Bayern runs his way into Travers picture

SARATOGA SPRINGS, N.Y. – The Travers really wasn’t on trainer Bob Baffert’s mind for his 3-year-old Bayern when he decided late last week to ship him across the country for Sunday’s $1 million Haskell Invitational at Monmouth Park.
It is now.
Following Bayern’s front-running 7 1/4-length tour-de-force in the Haskell – Baffert’s seventh victory in New Jersey’s signature Thoroughbred race – Baffert said he will give the $1.25 million Travers on Aug. 23 at Saratoga serious consideration for the colt’s next start. Initially, Baffert had been thinking that Bayern would be better suited to the Grade 1 King’s Bishop, a seven-furlong race on the Travers undercard. Now, the King’s Bishop seems on the back burner.
“The Travers sounds a lot sexier than the King’s Bishop,” Baffert said Monday by phone from Del Mar. “If I go back there, we’d go back for the canoe.”
Baffert was referring to the fact that the silks of the Travers winner are painted on a canoe that floats in Saratoga’s infield lake during the meet.
On Monday, Bayern was flown back to Baffert’s Southern California base at Del Mar, where Baffert said he wanted to evaluate how the horse came out of the Haskell and how he trains before deciding where next to run. Baffert said that if he felt Bayern needed more time to recover from the race, he could wait for the $1 million Pennsylvania Derby at Parx on Sept. 20.

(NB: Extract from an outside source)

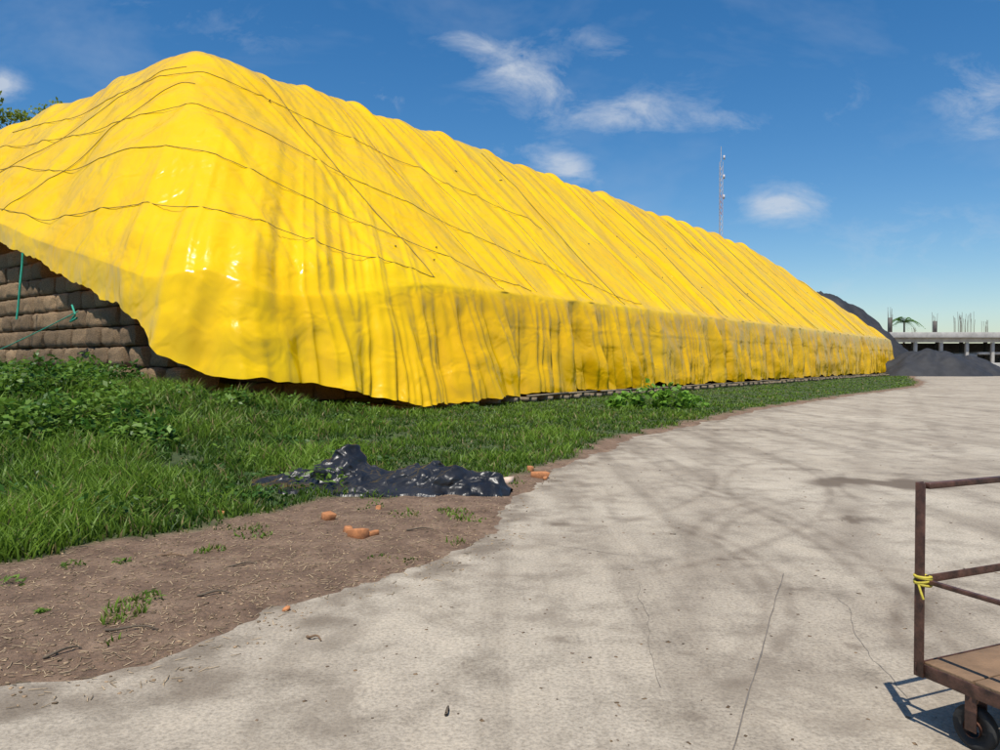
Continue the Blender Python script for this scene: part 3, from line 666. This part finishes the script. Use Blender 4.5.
def tree(name,bx,by,h,cr,nl=9000,ls=.34,col=(.065,.12,.022)):
    tr=empty(name);Tk=Acc();t=np.linspace(0,1,10)
    Vv,Ff=tube_arrays(np.stack([bx+.4*np.sin(t*2.5),by+0*t,t*h*.62],-1),np.linspace(.5,.25,10),10);Tk.add(Vv,Ff)
    tips=[]
    for i in range(20):
        a=rng.uniform(0,6.28);z0=h*rng.uniform(.38,.62);rad=cr*rng.uniform(.35,.95);z1=h*rng.uniform(.72,.93)
        p0=np.array([bx+.3,by,z0]);p1=np.array([bx+rad*math.cos(a),by+rad*math.sin(a),z1 if rad<cr*.75 else h*rng.uniform(.68,.86)])
        mid=(p0+p1)/2+np.array([0,0,-.5]);Q=np.array([(1-q)**2*p0+2*q*(1-q)*mid+q*q*p1 for q in t]);Vv,Ff=tube_arrays(Q,np.linspace(.2,.04,10),6);Tk.add(Vv,Ff);tips.append(p1)
    Tk.obj("trunk_and_limbs",m_bark,parent=tr,smooth=True)
    Lf=Acc()
    for i in range(90):
        p=tips[i%20]+rng.normal(0,cr*.18,3);p[2]=min(p[2],h*.91);w_=rng.uniform(.6,1.35)*cr/5
        leaves(p[0],p[1],p[2]-.3,ls,nl//90,Lf,w_*1.2,w_*1.2,w_,np.array(col)*rng.uniform(.65,1.5),flat=1,broad=.5)
    Lf.obj("foliage",m_leaf,parent=tr)
tree("broadleaf_tree",-34.4,55,21.0,6.3,nl=30000,ls=.30,col=(.19,.25,.035))
Tl=Acc()
for xx in np.arange(-260,420,3.2):
    yy=300+rng.uniform(-15,15);leaves(xx,yy,1,1.5,70,Tl,3.5,3,rng.uniform(3,6.5),(.05,.085,.03),flat=1,broad=.8)
Tl.obj("distant_tree_line",m_leaf)

# ------------------------------------------------------------------ world, light, camera
w=bpy.data.worlds.new("World");scene.world=w;w.use_nodes=True;nt=w.node_tree;bg=nt.nodes["Background"]
SE,SR=66.,193.
sky=nt.nodes.new("ShaderNodeTexSky");sky.sky_type='NISHITA';sky.sun_disc=False;sky.sun_elevation=math.radians(SE);sky.sun_rotation=math.radians(SR)
sky.air_density=1.0;sky.dust_density=.5;sky.ozone_density=3
tc=nt.nodes.new("ShaderNodeTexCoord");sep=nt.nodes.new("ShaderNodeSeparateXYZ");nt.links.new(tc.outputs["Generated"],sep.inputs[0])
dx,dy,dz_=sep.outputs;yc=math_(nt,'MAXIMUM',dy,.05)
u=math_(nt,'DIVIDE',dx,yc);v=math_(nt,'DIVIDE',dz_,yc)
cmb=nt.nodes.new("ShaderNodeCombineXYZ");nt.links.new(u,cmb.inputs[0]);nt.links.new(v,cmb.inputs[1])
mp=nt.nodes.new("ShaderNodeMapping");mp.inputs["Scale"].default_value=(1,1.9,1);mp.inputs["Rotation"].default_value=(0,0,.35);nt.links.new(cmb.outputs[0],mp.inputs["Vector"])
nz=noise(nt,10,6,.66,mp.outputs[0],dist=.4);nz2=noise(nt,3,5,.62,mp.outputs[0],dist=.3)
tot=None
for(px,py,rx,ry,rot,am) in((478,48,45,14,-.35,.85),(525,75,60,26,-.35,1.0),(600,48,75,14,-.3,.5),(625,115,85,20,.0,.9),(700,118,60,12,-.15,.7),(780,205,40,17,0,1.15),(562,168,34,18,-.3,1.1),(0,88,22,14,0,1.1),(990,105,46,34,-.3,.9),(930,240,90,30,0,.5),(830,105,34,16,.3,.5),(240,40,80,20,.2,.35),(160,15,60,18,0,.4),(385,100,22,11,-.4,.7),(860,290,120,30,0,.35),(520,150,34,14,0,.6)):
    a0=(px-500)/750;b0=(362-py)/750
    du_=math_(nt,'SUBTRACT',u,a0);dv=math_(nt,'SUBTRACT',v,b0);c_,s_=math.cos(rot),math.sin(rot)
    p_=math_(nt,'ADD',math_(nt,'MULTIPLY',du_,c_/(rx/750)),math_(nt,'MULTIPLY',dv,s_/(rx/750)))
    q_=math_(nt,'ADD',math_(nt,'MULTIPLY',du_,-s_/(ry/750)),math_(nt,'MULTIPLY',dv,c_/(ry/750)))
    r2=math_(nt,'ADD',math_(nt,'MULTIPLY',p_,p_),math_(nt,'MULTIPLY',q_,q_))
    ga=math_(nt,'MULTIPLY',math_(nt,'EXPONENT',math_(nt,'MULTIPLY',r2,-.6)),am)
    tot=ga if tot is None else math_(nt,'MAXIMUM',tot,ga)
nn=math_(nt,'MULTIPLY',math_(nt,'SUBTRACT',nz,.5),3.4)
cl=math_(nt,'MULTIPLY',math_(nt,'ADD',tot,math_(nt,'SUBTRACT',nn,.32)),tot,clamp=True)
wisp=math_(nt,'MULTIPLY',math_(nt,'SUBTRACT',nz2,.50),.6,clamp=True)
cl=math_(nt,'MAXIMUM',math_(nt,'MULTIPLY',cl,.72,clamp=True),wisp)
cl=math_(nt,'MULTIPLY',cl,math_(nt,'GREATER_THAN',dy,.05))
hs=nt.nodes.new("ShaderNodeHueSaturation");hs.inputs["Saturation"].default_value=1.35;hs.inputs["Value"].default_value=1.2;nt.links.new(sky.outputs[0],hs.inputs["Color"])
colr=mix(nt,cl,hs.outputs[0],(6.4,6.9,7.6))
nt.links.new(colr,bg.inputs["Color"]);bg.inputs["Strength"].default_value=.1
sd=bpy.data.lights.new("sun",'SUN');sd.energy=5.0;sd.angle=math.radians(.5);sd.color=(1,.95,.86)
so=bpy.data.objects.new("sun",sd);scene.collection.objects.link(so)
az=math.radians(SR);el=math.radians(SE);dirv=Vector((math.sin(az)*math.cos(el),math.cos(az)*math.cos(el),math.sin(el)))
so.rotation_euler=dirv.to_track_quat('Z','Y').to_euler()
cam=bpy.data.cameras.new("camera");co=bpy.data.objects.new("camera",cam);scene.collection.objects.link(co)
cam.sensor_width=36;cam.lens=27;cam.clip_end=6000;cam.clip_start=.05
co.location=(0,0,1.6);co.rotation_euler=(math.radians(90-.99),0,0);scene.camera=co
scene.view_settings.view_transform='Standard';scene.view_settings.look='None';scene.view_settings.exposure=0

“It might not have looked that taxing, but he did run pretty fast,” Baffert said.
Bayern, under Martin Garcia, ran 1 1/8 miles over Monmouth’s fast main track in 1:47.92 and earned a 109 Beyer Speed Figure. That race came seven weeks after Bayern won the Grade 2 Woody Stephens, a seven-furlong race, by 7 1/2 lengths at Belmont Park, earning a 107 Beyer.
Though Baffert has won seven Haskells, his record in the Travers is not as strong. Baffert won the Travers in 2001 with Point Given but is 0 for 3 since with Roman Ruler (third in 2005), Coil (10th in 2011), and Liaison (9th in 2012).
Baffert has always been high on Bayern but believes Sunday demonstrated that “he has finally figured out what he was put on this earth to do.”
Should Bayern come for the Travers, it is expected that he will face the top three finishers from Saturday’s Grade 2, $600,000 Jim Dandy – Wicked Strong, Tonalist, and Kid Cruz.
Beginning in 2005, the Jim Dandy has produced seven Travers winners.
Wicked Strong, equipped with blinkers for the first time in a race, showed a new dimension by pressing the pace in the Jim Dandy, which he won by 2 1/4 lengths over Tonalist, the Belmont Stakes winner. Trainer Jimmy Jerkens believes Wicked Strong has the right mix of speed and stamina to be effective at the Travers’s distance of 1 1/4 miles.
“He’s got good stamina,” Jerkens said. “You’d like him as good as anybody else in there, I would think, with all he’s been through. He’s already been the distance – he’s been further. He’s shown speed. He’s versatile.”
Wicked Strong ran 1 1/8 miles in 1:49.16 in the Jim Dandy and earned a 98 Beyer.
Trainer Christophe Clement thought Tonalist might have been compromised by a wide trip in the Jim Dandy and is looking forward to the Travers.
“Tonalist was second-best with the trip that he had,” Clement said. “Wicked Strong dictated his race a little bit. That’s okay, I still think my horse ran a decent race, and I will do everything I can to get him ready for the Travers.”
Kid Cruz, beaten six lengths, re-rallied to finish third in the Jim Dandy after having what trainer Linda Rice called “an ugly trip.” Under Irad Ortiz Jr., Kid Cruz was up close and three wide entering the first turn, dropped back to next-to-last while three to four wide down the backstretch, and was actually last at the five-sixteenths pole before coming five wide in the stretch to get third.
“It was an ugly trip for Kid Cruz, but to his credit, he gathered himself back up and made a run at the end of it,” Rice said. “He was running through the wire. I was pleased with that. Down the backside, I thought, ‘Oh boy, we’re in trouble.’ I think it was a good enough effort on the horse’s part to bring him back to the Travers, and that’s what we really wanted.”
V.E. Day, also trained by Jerkens, and Charge Now, the one-two finishers in Friday’s $100,000 Curlin Stakes, also are likely for the Travers.
Mr Speaker, who won the Belmont Derby on turf, and Commanding Curve, second in the Kentucky Derby and fourth in the Jim Dandy, are possible for the Travers.